Shortly afterwards, President Kibaki surprised even his close allies by visiting Ongeri in Kisii where he presided over a harambee for the South Kenya Conference of the Seventh Day Adventist Church. The visit was said to be part of Kibaki's strategy to defuse tension between Uhuru and Ongeri.

In its complaint to the President, the Education ministry says Treasury auditors failed to balance FMR figures causing an error of Sh2.2 billion that Uhuru reported as misappropriated cash. "The amount deemed ineligible is the difference between the Audited Accounts and FMRs for financial year 2008/09. It is a reconciliation figure and not actual cash," the complaint reads.

The Education ministry says that supporting vouchers for Sh1.9 billion that was government contribution were left out by Treasury auditors. "These figures are supported by various payment vouchers in the Recurrent and Development cash books for Financial Year 2008/2009, which are available for audit," the ministry says.

The Education ministry says the Treasury auditors also omitted supporting documents for Sh370 million contributed by donors. The Treasury auditors said they found 85 schools with no Teachers Service Commission Codes. "We however checked in our database and only 6 out of 85 schools for not have TSC codes," the Education ministry complaint reads.

The Education ministry insists that verification through Standard Chartered Bank showed that over 100 schools had received their allocations even though Treasury claimed they had not been paid. The Education ministry however concedes some schools had been mentioned twice in the bank list. "Given the above, there is need to investigate an amount of Sh75,200,000 being the difference between the MoE disbursement schedule. Until thorough investigations are done up to the school level, we cannot confirm what happened," the complaint adds.

The Education ministry says it was actually Ongeri who asked Treasury to carry out the audit and it was not Uhuru's initiative as claimed by the Treasury.

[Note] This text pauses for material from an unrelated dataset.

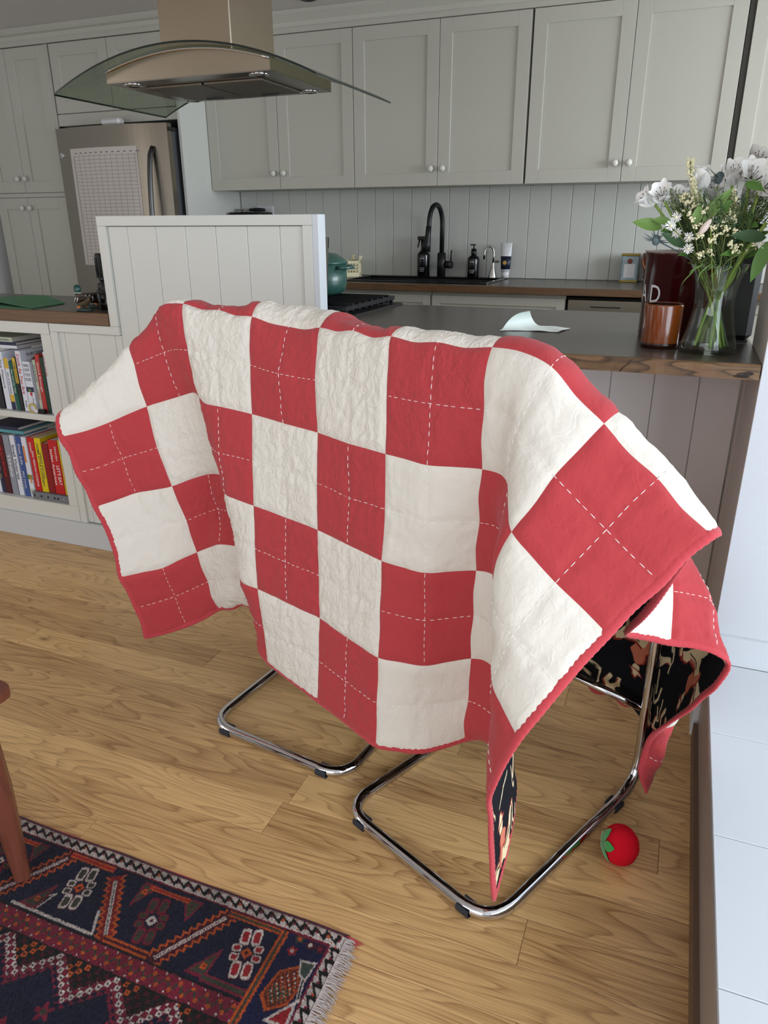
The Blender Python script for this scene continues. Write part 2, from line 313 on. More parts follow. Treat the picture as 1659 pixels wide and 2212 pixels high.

As evidence, Education attached a letter dated February 25, 2010 addressed to Uhuru where Ongeri said a previous audit by Kenya National Audit Office had highlighted weaknesses in the administration of FPE funds. "I am therefore requesting that the Ministry of Finance make preparations to undertake an urgent forensic audit," Ongeri wrote to Uhuru.

Ongeri told Uhuru that the audit was necessary across the Kenya Education Sector Support Programme (KESSP). "The envisaged report will help strengthen Sector Internal Controls and Financial Accounting Systems especially at the school and institutional level and provide inputs to the finalisation of KESSP Phase II," added Ongeri.

But Uhuru's spokesman Munyori Buku yesterday stood by the released report. "The audit was not done in secret. If anything there was an opportunity for the people targeted to respond to queries before the final report was prepared. It is not about Treasury trying to fix anybody," Buku said.

Local Government permanent secretary Karega Mutahi, who was Education PS when the alleged siphoning took place, has asked the audit be carried out afresh by the Auditor General. The PS expressed dissatisfaction with the Treasury audit. "It is unfair to portray innocent public officers as corrupt where no iota of evidence is available to indicate impropriety," said Karega.